Syria Q & A, Without the A


When in doubt, look at a map. If the situation in Syria were simple, it would have been resolved by now. Syria is a country drawn by arbitrary borders than enclose rival ethnic, religious, and linguistic communities. The distribution of political power among these communities is often imbalanced. And Syria is in a neighborhood -- the Levant -- in which this sort of geographic complication is common, but nonetheless dangerous. Max Fisher describes the background and importance of this map in more detail in his Washington Post blog entry of August 27, The One Map that Shows Why Syria is So Complicated.

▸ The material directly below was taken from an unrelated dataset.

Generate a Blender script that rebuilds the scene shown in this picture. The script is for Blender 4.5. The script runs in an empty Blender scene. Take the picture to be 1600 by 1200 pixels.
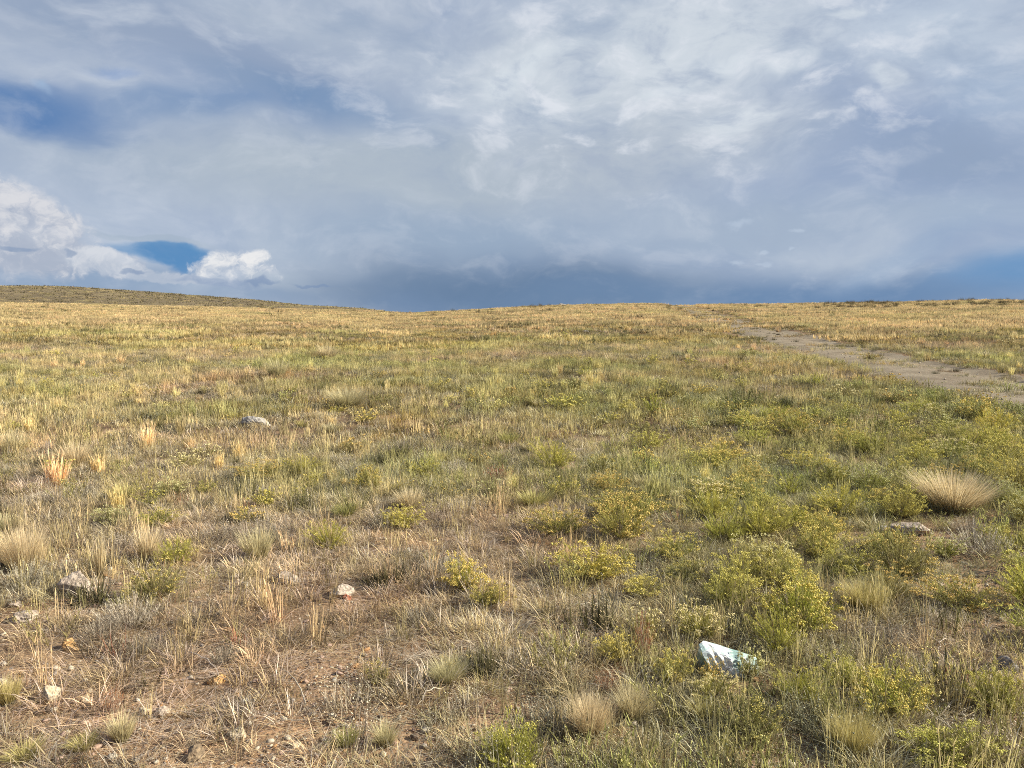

I found the map as a link in his more recent post of August 29. In 9 Questions About Syria You Were Too Embarrassed to Ask, he provides information that is more specific about the current question facing the United States of whether, why, and how to intervene in Syria's terrible civil war. Far from uplifting or encouraging, he does explain how this truly is a conundrum, with no easy answers. He cannot address every nuance in such short articles, but these are very good places to become better informed about Syria.

These articles prepare the reader for another thoughtful piece, written by Jim Walsh for WBUR. His title also acknowledges the complexity and the importance of deicsions being made in Washington, London, Paris, and Moscow at the moment: So Many Questions, So Few Clear Answers on Syria and Chemical Weapons.